Your goal: Extract the first line of the entries below and every line after it up to the one containing "tree_to('broadleaf_tree' if pr", both kept. Pictures are excluded.
^^^^
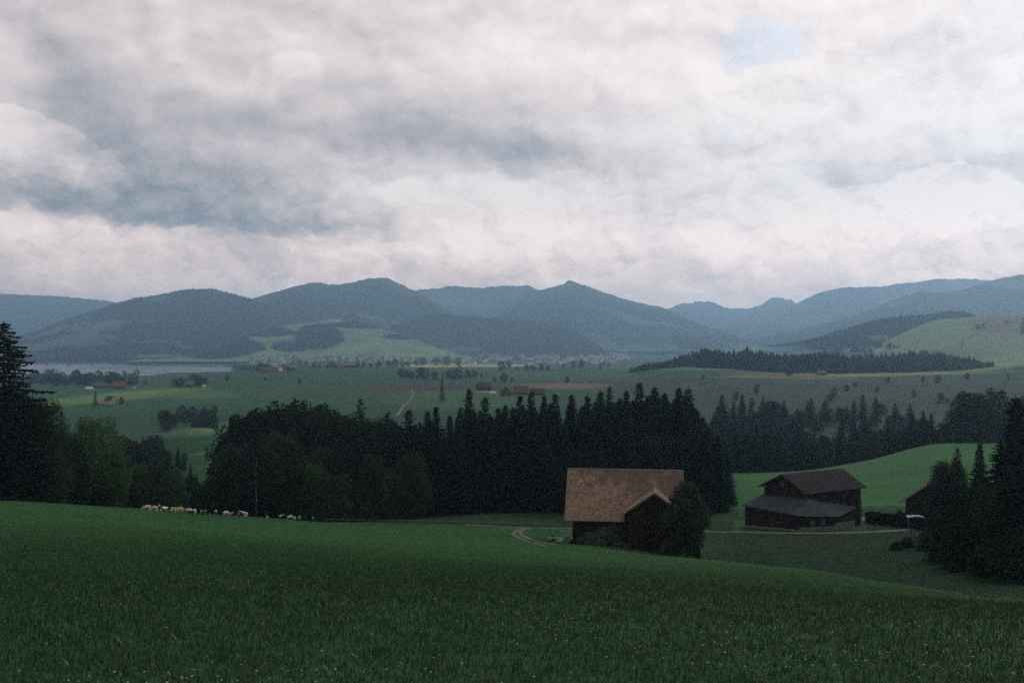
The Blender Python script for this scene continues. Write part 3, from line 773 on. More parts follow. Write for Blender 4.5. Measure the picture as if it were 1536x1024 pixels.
# ---- dark clump beside the hollow, opposite side
for px, py, Y, pr, ws, lab in [(1436,667,190,SP_GAPPY,1.0,'thin spruce with a bare broken top beside the dark house'),(1467,660,185,SP[2],1.0,'full pointed spruce between the thin one and the big dark trees'),(1500,655,150,SP_BIG,1.2,'spruce with long boughs at the edge of the big dark trees'),(1514,628,149,SP[2],1.2,'dark spruce second below the tallest one of its clump'),(1530,590,150,SP[0],1.35,'tall dark spruce at the hollow, tallest of its clump'),(1480,712,146,SP[2],1.2,'middling dark spruce in front of the pointed one by the hollow'),(1512,700,133,SP[0],1.3,'dark spruce low in front of the clump by the hollow'),(1456,735,156,SP[4],1.3,'short dark spruce under the full pointed one'),(1540,668,131,SP[2],1.3,'dark spruce in front at the edge of the view'),
        (1575,560,150,SP[2],1.3,'tall dark spruce at the very edge of the view')]:
    tree_to('spruce_tree', pr, px, py, Y, lab, 'spruce', None, ws)
for px, py, Y, pr, ws, lab in [(1412,684,196,BN[1],.6,'leafy tree standing before the dark house wall'),(1428,678,190,BN[0],.6,'leafy tree with rounded top beside the thin broken spruce'),(1434,735,170,BN[1],.7,'dark bushy tree at the bend of the farm road'),(1452,708,160,BN[0],.8,'dark leafy tree under the pointed spruce'),(1487,718,143,BN[1],.8,'large dark leafy tree filling the hollow side'),
        (1525,700,134,BN[0],.85,'massive dark leafy tree over the hollow'),(1560,640,160,BN[1],1.0,'high dark leafy crown at the edge of the view'),(1428,770,150,SH[0],1.3,'dark bush at the foot of the trees by the road bend'),(1450,790,138,SH[0],1.6,'dark bush spreading over the hollow grass'),(1500,800,128,SH[0],1.7,'large dark bush at the hollow bottom'),(1545,790,122,SH[0],1.8,'dark bush at the very edge of the hollow')]:
    tree_to('broadleaf_tree' if pr not in SH else 'bush', pr, px, py, Y, lab, 'tree' if pr not in SH else 'bush', None, ws)

# ---- wood beyond the dark barn
cnt = 0
for i in range(170):
    px = R.uniform(1064, 1500); Y = 455 + 330*R.random()**1.1
    if 1365 < px < 1450 and 560 < Y: continue
    p = at(px, Y); h = R.uniform(12, 21)*(1.12 if px < 1230 else .9)
    if px > 1330: h *= .8
    if R.random() < .62: tree('spruce_tree', SP[i % 6], p, h, 'dark spruce in the wood beyond the dark barn', 'spruce', 'spruces beyond the dark barn', R.uniform(1.3, 1.8))
    else: tree('broadleaf_tree', BD[i % 3], p, h*.8, 'dark leafy tree in the wood beyond the dark barn', 'tree', 'leafy trees beyond the dark barn', 1.6)
for i in range(60):
    px = 1062+430*((i*.61803) % 1); Y = R.uniform(440, 620)
    if px > 1230: Y = max(Y, 480)
    tree('broadleaf_tree', BD[i % 3], at(px, Y), R.uniform(8, 13), 'dark leafy tree in the wood beyond the dark barn', 'tree', 'leafy trees beyond the dark barn', R.uniform(1.5, 2.0))
for i in range(26):
    px = R.uniform(1085, 1400); Y = R.uniform(425, 455)
    p = at(px, Y)
    if px > 1230: Y = 470; p = at(px, Y)
    tree('spruce_tree' if i % 3 else 'broadleaf_tree', SP[i % 6] if i % 3 else BD[i % 2], p, R.uniform(14, 21), 'tree at the wood edge behind the green slope of the dark barn', 'spruce' if i % 3 else 'tree', 'wood edge behind the green slope', 1.2)
for i in range(16):
    px = R.uniform(1440, 1560); Y = R.uniform(430, 520)
    tree('broadleaf_tree', BD[i % 3], at(px, Y), R.uniform(15, 24)*(1+.35*(px-1440)/100), 'dark leafy tree on the hilltop behind the big dark clump', 'tree', 'hilltop trees behind the dark clump', 1.1)
# scattered small trees on the boggy ground
for i in range(14):
    px = R.uniform(1095, 1520); Y = R.uniform(860, 1250)
    tree('small_tree', FARB[i % 2], at(px, Y), R.uniform(5, 11), 'small tree scattered on the brownish boggy field', 'tree', 'small trees on the boggy field', 1.0, False)

# ---- middle distance: copses and lone trees  (column, base row, height in rows, kind)
def lone(px, pb, hp, kind, lab, ws=1.0, group=None, cat='tree'):
    p = hit(px, pb); h = hp/F*p.y
    pr = FARS[int(px) % 2] if kind == 's' else FARB[int(px) % 2]
    tree('spruce_tree' if kind == 's' else 'field_tree', pr, p, h, lab, 'spruce' if kind == 's' else cat, group, ws, False, sink=.5)
lone(663,602,33,'s','lone dense conifer standing in the green field by the pale track',1.25)
lone(143,608,23,'s','pointed conifer beside the ochre gabled cottage',1.2)
lone(182,606,12,'b','small round tree behind the ochre gabled cottage')
lone(449,575,10,'b','lone round tree in the wide field below the village')
lone(398,571,6,'b','tiny round bush in the field below the white gabled farm')
lone(1055,569,9,'b','lone small tree on the slope below the ridge farm')
lone(1184,564,17,'b','dark spreading tree at the edge of the far wood')
lone(1226,579,8,'s','small conifer on the bog below the far wood')
lone(1512,571,14,'s','small conifer standing on the slope by the bright field')
lone(1270,586,11,'b','small tree at the middle of the boggy field')
lone(901,553,9,'b','lone round tree on the horizon of the near ridge, before the town')
lone(860,552,13,'b','full round tree at the crest before the town')
lone(872,552,14,'b','second full tree touching the round one at the crest before town')
lone(846,552,8,'b','low round tree at the crest before the town')
lone(851,574,11,'b','bush standing alone on the dark green field below the town')
lone(341,571,11,'b','lone bush on the lake side field beyond the farm trees')
lone(763,552,12,'b','round tree on the pale field before the forested hill')
for px, pb, hp, kd in [(602,566,15,'b'),(610,567,13,'b'),(618,568,12,'b'),(632,569,20,'b'),(642,568,17,'s'),(652,570,14,'b'),(664,570,12,'s'),(674,568,15,'b'),(684,568,18,'b'),(692,568,17,'s'),(702,567,13,'b'),(712,566,12,'b'),(722,566,11,'s')]:
    lone(px, pb, hp, kd, 'tree of the dark row between the bright hayfield and the lone conifer', 1.2, 'dark tree row in the valley fields')
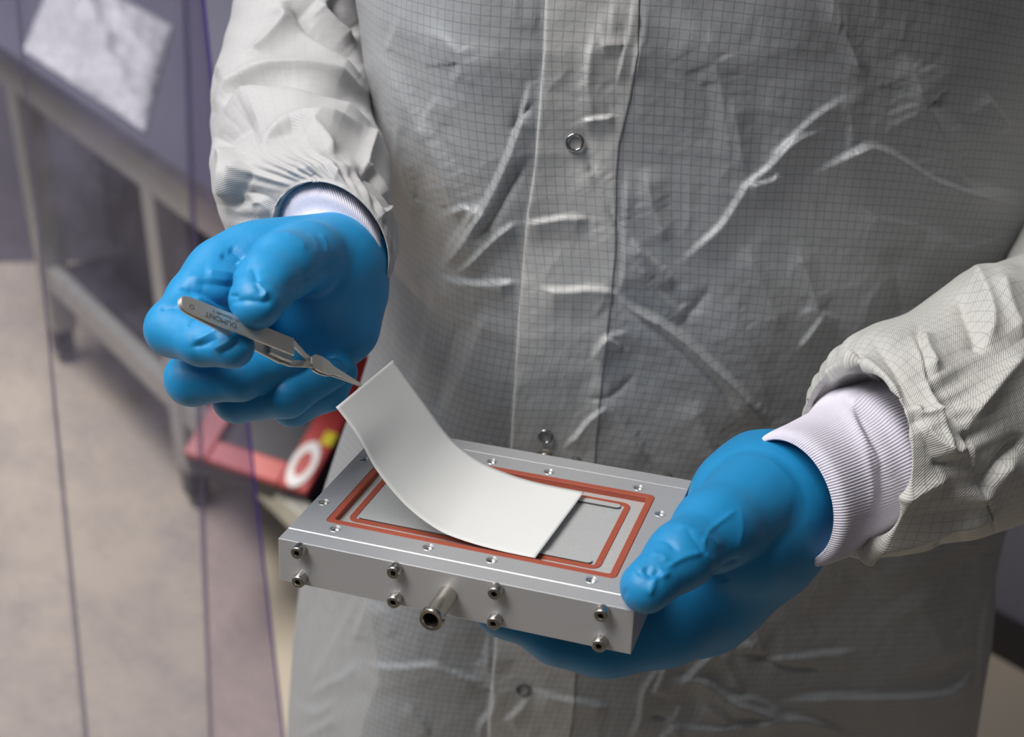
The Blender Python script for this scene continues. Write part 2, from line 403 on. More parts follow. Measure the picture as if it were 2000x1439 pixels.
def strip(xt_l, xb_l, xt_r, xb_r, z, mat, seed):
    """one hanging strip between pixel edges given at y=0 and y=1439, on the vertical plane Y = z"""
    def edge(xt, xb, tz):
        # world x on plane Y=z as a linear function of height
        def pt(px, py):
            dd = c2w(C(px, py, 1.0)) - np.array([0, 0, CAM_H]); t = z/dd[1]; return np.array([0, 0, CAM_H])+dd*t
        a = pt(xt, 0); bb = pt(xb, 1439); k = (a[0]-bb[0])/(a[2]-bb[2]); return bb[0] + k*(tz-bb[2])
    zs = np.linspace(0.02, 2.7, 50); V = []; nx = 14
    for tz in zs:
        l = edge(xt_l, xb_l, tz); r = edge(xt_r, xb_r, tz)
        for k in range(nx):
            s = k/(nx-1); x = l+(r-l)*s
            V.append((x, z + 0.010*math.sin(s*5+seed) + 0.006*math.sin(tz*4+seed*2), tz))
    V = np.array(V)
    F = grid_faces(50, nx)
    o = mesh_np('strip', V, F, mat, curt)
    mo = o.modifiers.new('thickness', 'SOLIDIFY'); mo.thickness = 0.0012
    for side in ((nx-1,) if mat is M_cur1 else (nx-1,)):                       # darker cut edge
        E_ = V.reshape(50, nx, 3)[:, side]; bm = bmesh.new(); rr = 0.0017 if mat is M_cur2 else 0.0010; prev = None
        for p in E_:
            ring = [bm.verts.new((p[0]+rr*math.cos(a), p[1]+rr*math.sin(a), p[2])) for a in (0, 2.1, 4.2)]
            if prev:
                for k in range(3): bm.faces.new((prev[k], prev[(k+1) % 3], ring[(k+1) % 3], ring[k]))
            prev = ring
        bm_obj('strip_edge', bm, M_purp if mat is M_cur2 else M_edge, o, True)
strip(-620, -450, 45, 172, 1.32, M_cur1, 0.3)
strip(20, 160, 362, 414, 1.30, M_cur1, 1.7)
strip(352, 405, 398, 555, 1.27, M_cur2, 0.9)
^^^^
Response below:
The Blender Python script for this scene continues. Write part 3, from line 773 on. More parts follow. Write for Blender 4.5. Measure the picture as if it were 1536x1024 pixels.
# ---- dark clump beside the hollow, opposite side
for px, py, Y, pr, ws, lab in [(1436,667,190,SP_GAPPY,1.0,'thin spruce with a bare broken top beside the dark house'),(1467,660,185,SP[2],1.0,'full pointed spruce between the thin one and the big dark trees'),(1500,655,150,SP_BIG,1.2,'spruce with long boughs at the edge of the big dark trees'),(1514,628,149,SP[2],1.2,'dark spruce second below the tallest one of its clump'),(1530,590,150,SP[0],1.35,'tall dark spruce at the hollow, tallest of its clump'),(1480,712,146,SP[2],1.2,'middling dark spruce in front of the pointed one by the hollow'),(1512,700,133,SP[0],1.3,'dark spruce low in front of the clump by the hollow'),(1456,735,156,SP[4],1.3,'short dark spruce under the full pointed one'),(1540,668,131,SP[2],1.3,'dark spruce in front at the edge of the view'),
        (1575,560,150,SP[2],1.3,'tall dark spruce at the very edge of the view')]:
    tree_to('spruce_tree', pr, px, py, Y, lab, 'spruce', None, ws)
for px, py, Y, pr, ws, lab in [(1412,684,196,BN[1],.6,'leafy tree standing before the dark house wall'),(1428,678,190,BN[0],.6,'leafy tree with rounded top beside the thin broken spruce'),(1434,735,170,BN[1],.7,'dark bushy tree at the bend of the farm road'),(1452,708,160,BN[0],.8,'dark leafy tree under the pointed spruce'),(1487,718,143,BN[1],.8,'large dark leafy tree filling the hollow side'),
        (1525,700,134,BN[0],.85,'massive dark leafy tree over the hollow'),(1560,640,160,BN[1],1.0,'high dark leafy crown at the edge of the view'),(1428,770,150,SH[0],1.3,'dark bush at the foot of the trees by the road bend'),(1450,790,138,SH[0],1.6,'dark bush spreading over the hollow grass'),(1500,800,128,SH[0],1.7,'large dark bush at the hollow bottom'),(1545,790,122,SH[0],1.8,'dark bush at the very edge of the hollow')]:
    tree_to('broadleaf_tree' if pr not in SH else 'bush', pr, px, py, Y, lab, 'tree' if pr not in SH else 'bush', None, ws)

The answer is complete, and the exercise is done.